Haitian director Raoul Peck ‘We’ve lost the big picture’

Still basking in acclaim for his visceral documentary on African-American social critic James Baldwin, Raoul Peck has turned his creative energies on another of history’s indispensable political minds Karl Marx.

The project comes with the Haitian filmmaker at the peak of his powers, having won best documentary at Sunday’s Baftas Britain’s version of the Academy Awards for “I Am Not Your Negro,” his meditation on Baldwin’s racial philosophies.

The 64-year-old was still directing the Oscar-nominated documentary his 15th feature-length release when he began work on “The Young Karl Marx,” a dramatization of Marx’s early years that hits US theaters on Friday.

A cerebral retelling of the birth of communism, it also works as a high- minded bromance between Marx and radicalized manufacturing heir Friedrich Engels that flourishes in the pubs and cafes of 1840s Paris.

“The Young Karl Marx,” says Peck, aims at a realistic worldview in which complex problems require rigorous solutions rather than the short-term thinking the director sees in US President Donald Trump.

“Any problem you can throw at him, it’s an easy problem.
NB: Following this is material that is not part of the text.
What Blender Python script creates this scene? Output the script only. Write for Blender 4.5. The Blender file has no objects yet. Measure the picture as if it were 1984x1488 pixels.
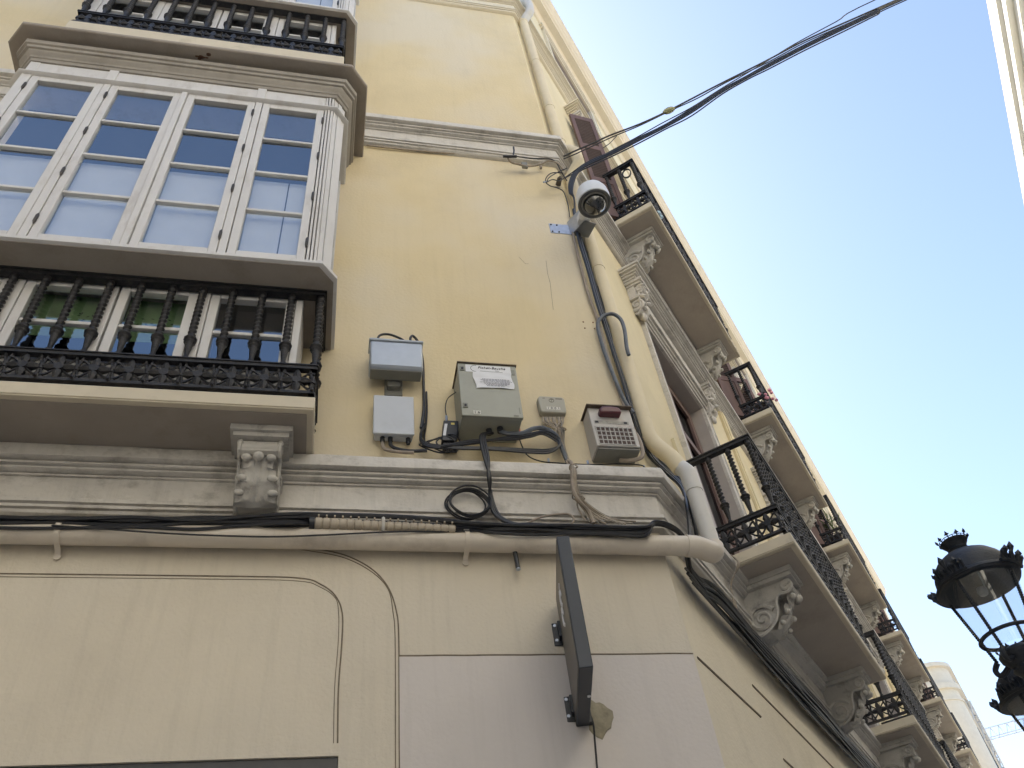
import bpy, bmesh, math, random
from mathutils import Vector, Matrix
random.seed(7)
PI=math.pi; R=math.radians
S=bpy.context.scene; COL=S.collection
# ------------------------------------------------------------------ camera
CAMR=((0.97856,-0.1778,-0.10395),(0.05748,0.72044,-0.69113),(0.19777,0.67034,0.71521))   # right, down, forward
FPX=1596.0; D=3.4; CAMP=Vector((0,-D,1.6))
cam=bpy.data.cameras.new('camera'); camo=bpy.data.objects.new('camera',cam); COL.objects.link(camo)
cam.sensor_width=36; cam.lens=FPX/1984*36; cam.clip_start=.05; cam.clip_end=3000
M=Matrix.Identity(4)
for i in range(3):
    M[i][0]=CAMR[0][i]; M[i][1]=-CAMR[1][i]; M[i][2]=-CAMR[2][i]; M[i][3]=CAMP[i]
camo.matrix_world=M; S.camera=camo
# ------------------------------------------------------------------ world, sun, exposure
SUN_AZ=R(-27); SUN_EL=R(46)        # azimuth from +Y towards +X
W=bpy.data.worlds.new('World'); S.world=W; W.use_nodes=True
nt=W.node_tree; nt.nodes.clear()
sk=nt.nodes.new('ShaderNodeTexSky'); sk.sky_type='NISHITA'; sk.sun_disc=False
sk.sun_elevation=SUN_EL; sk.sun_rotation=SUN_AZ; sk.air_density=1.0; sk.dust_density=2.1; sk.ozone_density=1.0; sk.altitude=0
bg=nt.nodes.new('ShaderNodeBackground'); bg.inputs[1].default_value=.122
wo=nt.nodes.new('ShaderNodeOutputWorld'); nt.links.new(sk.outputs[0],bg.inputs[0]); nt.links.new(bg.outputs[0],wo.inputs[0])
sl=bpy.data.lights.new('sun','SUN'); sl.energy=5.0; sl.angle=R(.5); sl.color=(1,.95,.87)
so=bpy.data.objects.new('sun',sl); COL.objects.link(so)
sd=Vector((math.sin(SUN_AZ)*math.cos(SUN_EL),math.cos(SUN_AZ)*math.cos(SUN_EL),math.sin(SUN_EL)))
so.rotation_euler=sd.to_track_quat('Z','Y').to_euler()
S.view_settings.view_transform='Standard'; S.view_settings.look='None'; S.view_settings.exposure=1.72; S.view_settings.gamma=1
S.render.engine='CYCLES'
try: S.cycles.max_bounces=8; S.cycles.diffuse_bounces=5
except Exception: pass
# ------------------------------------------------------------------ frames: A = front facade (y=0), B = street facade
TH=R(47.977); XC=1.69
TB=Vector((math.cos(TH),math.sin(TH),0)); NB=Vector((math.sin(TH),-math.cos(TH),0)); ZV=Vector((0,0,1))
def fa(u,o,z): return Vector((u,-o,z))
def fb(u,o,z): return Vector((XC,0,z))+TB*u+NB*o
def fw(x,y,z): return Vector((x,y,z))
def ray(x,y):
    v=((x-992)/FPX,(y-744)/FPX,1)
    return Vector([sum(CAMR[j][i]*v[j] for j in range(3)) for i in range(3)])
def PA(x,y,off=0): # measured point on a plane parallel to facade A
    d=ray(x,y); return CAMP+d*((D-off)/d.y)
def PB(x,y,off=0):
    d=ray(x,y); P0=Vector((XC,0,0))+NB*off
    return CAMP+d*((P0-CAMP).dot(NB)/d.dot(NB))
# ------------------------------------------------------------------ materials
MATS={}
def nodes(name):
    m=bpy.data.materials.new(name); m.use_nodes=True; n=m.node_tree; b=n.nodes['Principled BSDF']; return m,n,b
def mat(name,col,rough=.7,metal=0,var=.12,scale=6,bump=0,bscale=60,dirt=None,dirt_amt=.5,dscale=2.5,stretch=None,tint=None,streak=0):
    if name in MATS: return MATS[name]
    m,n,b=nodes(name); L=n.links
    tc=n.nodes.new('ShaderNodeTexCoord'); mp=n.nodes.new('ShaderNodeMapping'); L.new(tc.outputs['Object'],mp.inputs[0])
    if stretch: mp.inputs['Scale'].default_value=stretch
    nz=n.nodes.new('ShaderNodeTexNoise'); nz.inputs['Scale'].default_value=scale; nz.inputs['Detail'].default_value=8; nz.inputs['Roughness'].default_value=.62
    L.new(mp.outputs[0],nz.inputs[0])
    rp=n.nodes.new('ShaderNodeValToRGB'); rp.color_ramp.elements[0].position=.3; rp.color_ramp.elements[1].position=.7
    c0=[max(0,c*(1-var)) for c in col]; c1=[min(1,c*(1+var)) for c in col]
    rp.color_ramp.elements[0].color=(*c0,1); rp.color_ramp.elements[1].color=(*c1,1)
    L.new(nz.outputs[0],rp.inputs[0]); out=rp.outputs[0]
    if tint:   # second paint tone in broad patches
        n3=n.nodes.new('ShaderNodeTexNoise'); n3.inputs['Scale'].default_value=.8; n3.inputs['Detail'].default_value=3; L.new(tc.outputs['Object'],n3.inputs[0])
        r3=n.nodes.new('ShaderNodeValToRGB'); r3.color_ramp.elements[0].position=.42; r3.color_ramp.elements[1].position=.62
        L.new(n3.outputs[0],r3.inputs[0]); mx=n.nodes.new('ShaderNodeMix'); mx.data_type='RGBA'
        L.new(r3.outputs[0],mx.inputs[0]); L.new(out,mx.inputs[6]); mx.inputs[7].default_value=(*tint,1); out=mx.outputs[2]
    if dirt:
        n2=n.nodes.new('ShaderNodeTexNoise'); n2.inputs['Scale'].default_value=dscale; n2.inputs['Detail'].default_value=10; n2.inputs['Roughness'].default_value=.7
        L.new(mp.outputs[0],n2.inputs[0]); r2=n.nodes.new('ShaderNodeValToRGB'); r2.color_ramp.elements[0].position=.52; r2.color_ramp.elements[1].position=.72
        r2.color_ramp.elements[1].color=(dirt_amt,)*3+(1,)
        L.new(n2.outputs[0],r2.inputs[0]); mx=n.nodes.new('ShaderNodeMix'); mx.data_type='RGBA'
        L.new(r2.outputs[0],mx.inputs[0]); L.new(out,mx.inputs[6]); mx.inputs[7].default_value=(*dirt,1); out=mx.outputs[2]
    if streak:
        m5=n.nodes.new('ShaderNodeMapping'); m5.inputs['Scale'].default_value=(9,9,.55); L.new(tc.outputs['Object'],m5.inputs[0])
        n5=n.nodes.new('ShaderNodeTexNoise'); n5.inputs['Scale'].default_value=1.6; n5.inputs['Detail'].default_value=7; n5.inputs['Roughness'].default_value=.7; L.new(m5.outputs[0],n5.inputs[0])
        r5=n.nodes.new('ShaderNodeValToRGB'); r5.color_ramp.elements[0].position=.50; r5.color_ramp.elements[1].position=.78; r5.color_ramp.elements[1].color=(streak,)*3+(1,)
        L.new(n5.outputs[0],r5.inputs[0]); mx=n.nodes.new('ShaderNodeMix'); mx.data_type='RGBA'; L.new(r5.outputs[0],mx.inputs[0]); L.new(out,mx.inputs[6]); mx.inputs[7].default_value=(*[c*.45 for c in col],1); out=mx.outputs[2]
    L.new(out,b.inputs['Base Color']); b.inputs['Roughness'].default_value=rough; b.inputs['Metallic'].default_value=metal
    if bump:
        n4=n.nodes.new('ShaderNodeTexNoise'); n4.inputs['Scale'].default_value=bscale; n4.inputs['Detail'].default_value=6; L.new(tc.outputs['Object'],n4.inputs[0])
        bp=n.nodes.new('ShaderNodeBump'); bp.inputs['Strength'].default_value=bump; bp.inputs['Distance'].default_value=.01
        L.new(n4.outputs[0],bp.inputs['Height']); L.new(bp.outputs[0],b.inputs['Normal'])
    MATS[name]=m; return m
def glass(name,fac=.42,col=(.86,.93,1),trans=(.75,.78,.8)):
    m=bpy.data.materials.new(name); m.use_nodes=True; n=m.node_tree; n.nodes.clear()
    g=n.nodes.new('ShaderNodeBsdfGlossy'); g.inputs['Roughness'].default_value=.02; g.inputs['Color'].default_value=(*col,1)
    t=n.nodes.new('ShaderNodeBsdfTransparent'); t.inputs[0].default_value=(*trans,1)
    mx=n.nodes.new('ShaderNodeMixShader'); mx.inputs[0].default_value=fac; o=n.nodes.new('ShaderNodeOutputMaterial')
    tc=n.nodes.new('ShaderNodeTexCoord'); nz=n.nodes.new('ShaderNodeTexNoise'); nz.inputs['Scale'].default_value=1.6; bp=n.nodes.new('ShaderNodeBump'); bp.inputs['Strength'].default_value=.05; bp.inputs['Distance'].default_value=.02
    n.links.new(tc.outputs['Object'],nz.inputs[0]); n.links.new(nz.outputs[0],bp.inputs['Height']); n.links.new(bp.outputs[0],g.inputs['Normal'])
    n.links.new(t.outputs[0],mx.inputs[1]); n.links.new(g.outputs[0],mx.inputs[2]); n.links.new(mx.outputs[0],o.inputs[0]); return m
STUC=mat('stucco_cream',(.66,.55,.345),.9,streak=.10,var=.045,scale=1.6,bump=.25,bscale=45,dirt=(.40,.33,.22),dirt_amt=.22,dscale=1.1,tint=(.64,.565,.43))
STUC_B=mat('stucco_yellow',(.69,.60,.40),.9,streak=.12,var=.05,scale=1.6,bump=.22,bscale=45,dirt=(.45,.36,.22),dirt_amt=.18,dscale=1.4)
STUC_L=mat('stucco_lower',(.63,.565,.455),.9,streak=.2,var=.05,scale=2.2,bump=.3,bscale=55,dirt=(.45,.40,.32),dirt_amt=.25,dscale=1.3,tint=(.62,.565,.47))
PATCH=mat('repainted_patch',(.61,.565,.53),.88,streak=.15,var=.05,scale=1.5,bump=.2,bscale=50,dirt=(.48,.42,.38),dirt_amt=.2,dscale=1.5)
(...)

It’s either the fault of certain people or a certain person and you can get rid of the person and the problem goes away,” Peck told AFP.

“No, it doesn’t work that way. That’s why we are in a time of populism, of simplification, of very individualistic reactions. It’s because we’ve lost the big picture.”

Before they were 30, Marx and Engles had helped alter society with the publication of their clarion call to the working class, The Communist Manifesto, one of the most widely-read and influential texts of all time.